## RECORDS SHOWN
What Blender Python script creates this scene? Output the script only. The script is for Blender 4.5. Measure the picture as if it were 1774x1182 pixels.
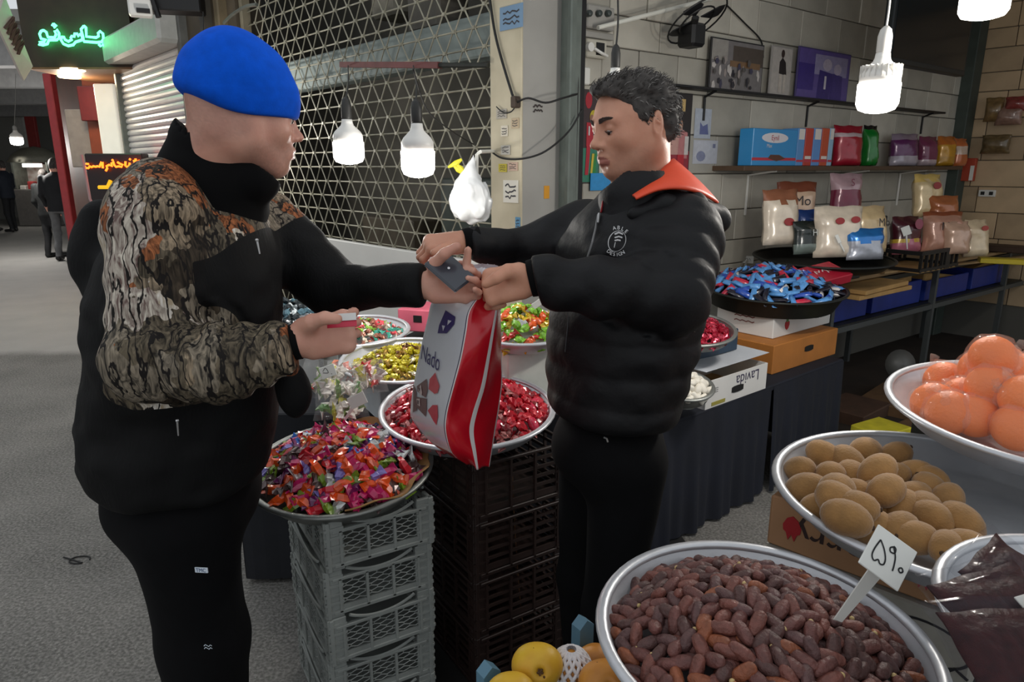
--
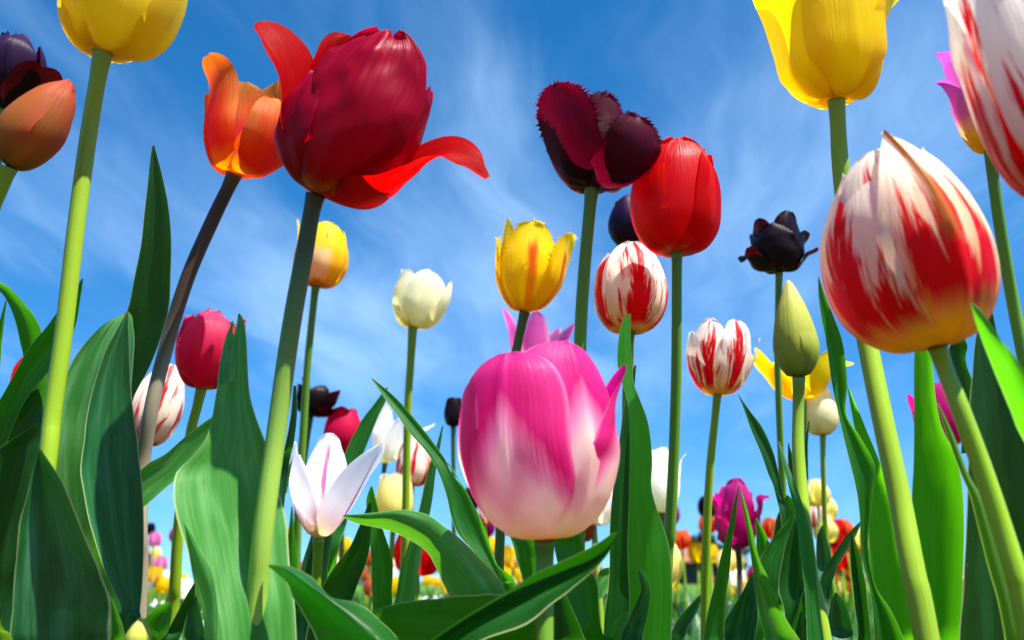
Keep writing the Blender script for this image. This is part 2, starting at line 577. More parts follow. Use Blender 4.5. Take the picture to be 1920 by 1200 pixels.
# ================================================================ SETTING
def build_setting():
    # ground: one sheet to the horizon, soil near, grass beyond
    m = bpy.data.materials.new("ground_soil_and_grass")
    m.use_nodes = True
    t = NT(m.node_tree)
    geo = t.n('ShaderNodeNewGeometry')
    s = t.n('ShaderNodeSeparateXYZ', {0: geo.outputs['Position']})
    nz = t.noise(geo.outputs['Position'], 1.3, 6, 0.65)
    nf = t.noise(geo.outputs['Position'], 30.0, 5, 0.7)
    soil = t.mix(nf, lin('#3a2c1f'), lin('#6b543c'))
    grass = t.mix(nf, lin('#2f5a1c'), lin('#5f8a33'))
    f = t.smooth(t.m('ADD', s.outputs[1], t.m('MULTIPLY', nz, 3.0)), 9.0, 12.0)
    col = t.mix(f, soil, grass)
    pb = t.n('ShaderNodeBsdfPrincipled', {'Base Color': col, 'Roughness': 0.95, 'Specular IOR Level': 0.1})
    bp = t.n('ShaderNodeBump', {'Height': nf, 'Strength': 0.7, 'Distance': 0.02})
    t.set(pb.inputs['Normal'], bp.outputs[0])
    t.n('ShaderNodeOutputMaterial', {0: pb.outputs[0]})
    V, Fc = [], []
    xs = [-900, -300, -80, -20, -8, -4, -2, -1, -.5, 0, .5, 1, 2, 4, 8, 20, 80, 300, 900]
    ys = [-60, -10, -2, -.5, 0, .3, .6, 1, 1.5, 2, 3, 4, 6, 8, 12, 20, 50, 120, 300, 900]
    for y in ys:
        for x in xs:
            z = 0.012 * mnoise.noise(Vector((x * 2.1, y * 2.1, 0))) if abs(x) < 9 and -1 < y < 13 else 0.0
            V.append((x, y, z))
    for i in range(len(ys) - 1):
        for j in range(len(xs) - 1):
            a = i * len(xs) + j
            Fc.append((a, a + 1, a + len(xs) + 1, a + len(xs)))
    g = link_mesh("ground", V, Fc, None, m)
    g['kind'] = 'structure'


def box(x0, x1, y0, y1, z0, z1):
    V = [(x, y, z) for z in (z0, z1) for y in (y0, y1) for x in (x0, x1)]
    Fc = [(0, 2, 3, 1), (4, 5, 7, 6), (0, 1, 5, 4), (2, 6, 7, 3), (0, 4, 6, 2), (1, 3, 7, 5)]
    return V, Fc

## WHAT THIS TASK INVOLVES
Above are the records; from them, give again exactly the lines from the one containing "Keep writing the" to the one containing "g['kind'] = 'structure'", both lines included, and nothing more.

## SOLUTION TO THE EXERCISE
Keep writing the Blender script for this image. This is part 2, starting at line 577. More parts follow. Use Blender 4.5. Take the picture to be 1920 by 1200 pixels.
# ================================================================ SETTING
def build_setting():
    # ground: one sheet to the horizon, soil near, grass beyond
    m = bpy.data.materials.new("ground_soil_and_grass")
    m.use_nodes = True
    t = NT(m.node_tree)
    geo = t.n('ShaderNodeNewGeometry')
    s = t.n('ShaderNodeSeparateXYZ', {0: geo.outputs['Position']})
    nz = t.noise(geo.outputs['Position'], 1.3, 6, 0.65)
    nf = t.noise(geo.outputs['Position'], 30.0, 5, 0.7)
    soil = t.mix(nf, lin('#3a2c1f'), lin('#6b543c'))
    grass = t.mix(nf, lin('#2f5a1c'), lin('#5f8a33'))
    f = t.smooth(t.m('ADD', s.outputs[1], t.m('MULTIPLY', nz, 3.0)), 9.0, 12.0)
    col = t.mix(f, soil, grass)
    pb = t.n('ShaderNodeBsdfPrincipled', {'Base Color': col, 'Roughness': 0.95, 'Specular IOR Level': 0.1})
    bp = t.n('ShaderNodeBump', {'Height': nf, 'Strength': 0.7, 'Distance': 0.02})
    t.set(pb.inputs['Normal'], bp.outputs[0])
    t.n('ShaderNodeOutputMaterial', {0: pb.outputs[0]})
    V, Fc = [], []
    xs = [-900, -300, -80, -20, -8, -4, -2, -1, -.5, 0, .5, 1, 2, 4, 8, 20, 80, 300, 900]
    ys = [-60, -10, -2, -.5, 0, .3, .6, 1, 1.5, 2, 3, 4, 6, 8, 12, 20, 50, 120, 300, 900]
    for y in ys:
        for x in xs:
            z = 0.012 * mnoise.noise(Vector((x * 2.1, y * 2.1, 0))) if abs(x) < 9 and -1 < y < 13 else 0.0
            V.append((x, y, z))
    for i in range(len(ys) - 1):
        for j in range(len(xs) - 1):
            a = i * len(xs) + j
            Fc.append((a, a + 1, a + len(xs) + 1, a + len(xs)))
    g = link_mesh("ground", V, Fc, None, m)
    g['kind'] = 'structure'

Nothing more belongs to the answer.